The Fantasy in C may not want to be called program music, but the composer gave three titles to its movements which provide clues to the narrative: “Ruins,” “Triumphal March” and “Starry Crown.” Could we read: “struggle, triumph, peace?” The work is lengthy, yet the intensity in this performance never sagged, as Weinstock played with gravitas and utter concentration, never exaggerating an accent or a pause, always making logical choices, always in control of matters musical.
Schubert’s Sonata in B-flat Major is a restless, sprawling work, darting here and there in outbursts of plangent lyricism, juxtaposed with moments of harmonic uncertainty. This is Schubert’s last work for piano, written during the final few months of his life. Its four movements are tonally diverse, as if the composer were not certain what lies ahead. The composition overwhelms the constraints of disciplined Classical sonata structure, and paves the way for the fantastical free-wheeling mid-century works of German Romanticism.
Like Schumann after him, Schubert struggled with physical and mental challenges during the final years of his brief life. The work is unpredictable, quirky in its harmonic shifts, defiantly unmelodic at times, rapturous at others. It is imbued with autumnal sadness, as if Schubert had a premonition that the end was near. Moments of joyful elation are abruptly followed by shadowy interpolations and digressions into remote harmonic areas; a melody stated in the treble is interrupted by a rumbling tremolo in the bass, as if the composer were vacillating between the palpable world and his inner one. Here Schubert is fighting for life—not ready to face the end, not just yet.
Weinstock made music with a keen instinct for the poetic and the dramatic.
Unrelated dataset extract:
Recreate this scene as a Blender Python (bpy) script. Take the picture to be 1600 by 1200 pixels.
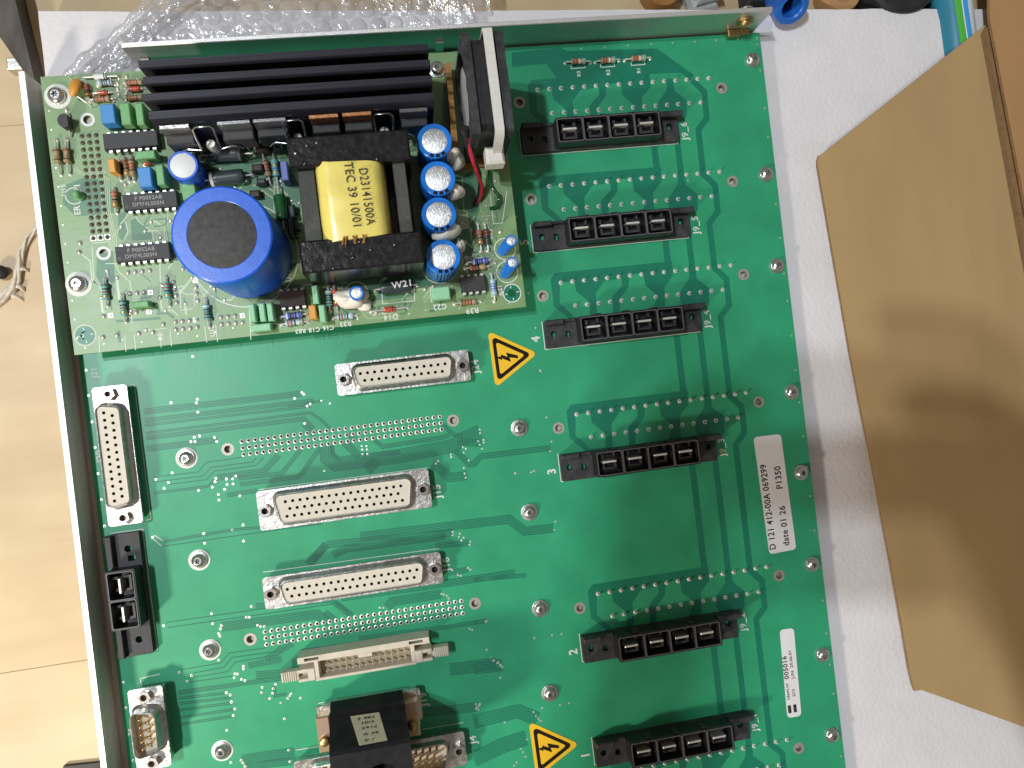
import bpy, bmesh, math, random
from mathutils import Vector, Matrix
from mathutils.geometry import tessellate_polygon
random.seed(7)
for o in list(bpy.data.objects): bpy.data.objects.remove(o)
scn = bpy.context.scene
COL = scn.collection
MM = 0.001                                   # everything below is written in millimetres

# ------------------------------------------------------------------ camera
ROWS = ((0.9844005795663049, -0.11886110409470904, 0.1297209963071124),
        (-0.11859277559800557, -0.9928944257995118, -0.009819001589713286),
        (0.129966351512552, -0.005718142149722829, -0.991501916450428))
CX, CY, CZ = -42.90555, 1.57994, 301.62493   # lens position over the board, mm
FPX = 1150.0
cam = bpy.data.cameras.new('camera'); cam_o = bpy.data.objects.new('camera', cam); COL.objects.link(cam_o)
xa, ya, za = Vector(ROWS[0]), -Vector(ROWS[1]), -Vector(ROWS[2])
cm = Matrix((xa, ya, za)).transposed().to_4x4(); cm.translation = Vector((CX, CY, CZ)) * MM
cam_o.matrix_world = cm
cam.sensor_width = 36.0; cam.lens = FPX * 36.0 / 1600.0
cam.clip_start = 0.01; cam.clip_end = 20.0
scn.camera = cam_o

def P(u, v, z=0.0):
    """board coordinates (mm) of the point at height z seen at photo pixel u, v"""
    a, b = (u - 800) / FPX, (v - 600) / FPX
    d = [ROWS[0][i] * a + ROWS[1][i] * b + ROWS[2][i] for i in range(3)]
    s = (z - CZ) / d[2]
    return (CX + s * d[0], CY + s * d[1], z)
def P2(u, v, z=0.0): return P(u, v, z)[:2]

# ------------------------------------------------------------------ world and lamps
w = bpy.data.worlds.new('World'); scn.world = w; w.use_nodes = True
bg = w.node_tree.nodes['Background']; bg.inputs[0].default_value = (1.0, 0.90, 0.76, 1); bg.inputs[1].default_value = 0.20
def lamp(name, loc, aim, energy, size, color, shape='DISK', sy=None):
    l = bpy.data.lights.new(name, 'AREA'); l.energy = energy; l.color = color; l.shape = shape; l.size = size
    if sy: l.size_y = sy
    o = bpy.data.objects.new(name, l); COL.objects.link(o)
    o.location = Vector(loc) * MM
    o.rotation_euler = (Vector(aim) * MM - o.location).to_track_quat('-Z', 'Y').to_euler()
    return o
lamp('ceiling_lamp', (-860, 340, 1800), (-20, -10, 0), 14.0, 0.07, (0.88, 0.95, 1.0))
lamp('ceiling_lamp_far', (-830, 170, 1800), (-20, -10, 0), 10.5, 0.07, (0.88, 0.95, 1.0))
lamp('desk_lamp', (-430, -300, 300), (-60, -10, 0), 2.3, 0.06, (1.0, 0.90, 0.76))
scn.view_settings.view_transform = 'Standard'; scn.view_settings.look = 'None'
scn.view_settings.exposure = 0.0; scn.view_settings.gamma = 1.0
scn.render.engine = 'CYCLES'
scn.render.resolution_x = 1024; scn.render.resolution_y = 768
try:
    scn.cycles.max_bounces = 8; scn.cycles.transparent_max_bounces = 12
except Exception: pass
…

His technique is flawless, his tone impeccable, his musicianship and musicality ageless, his energy and endurance that of a man half his age. His playing is ruled by a warm heart and a cool brain, drawing out melodies and breathing as a great Schubert lieder singer does, and pouring life into the music. But it is the depth of feeling, the life experience, the music-making (both emotionally-charged and clear-headed), and the balanced approach that this artist brings to his playing. All of these made this recital one that will linger in one’s memory.
The audience gave Weinstock generous applause and he returned the gesture by giving an encore of Brahms’s Intermezzo in A Major, playing with exquisite grace to close an evening when time stood still.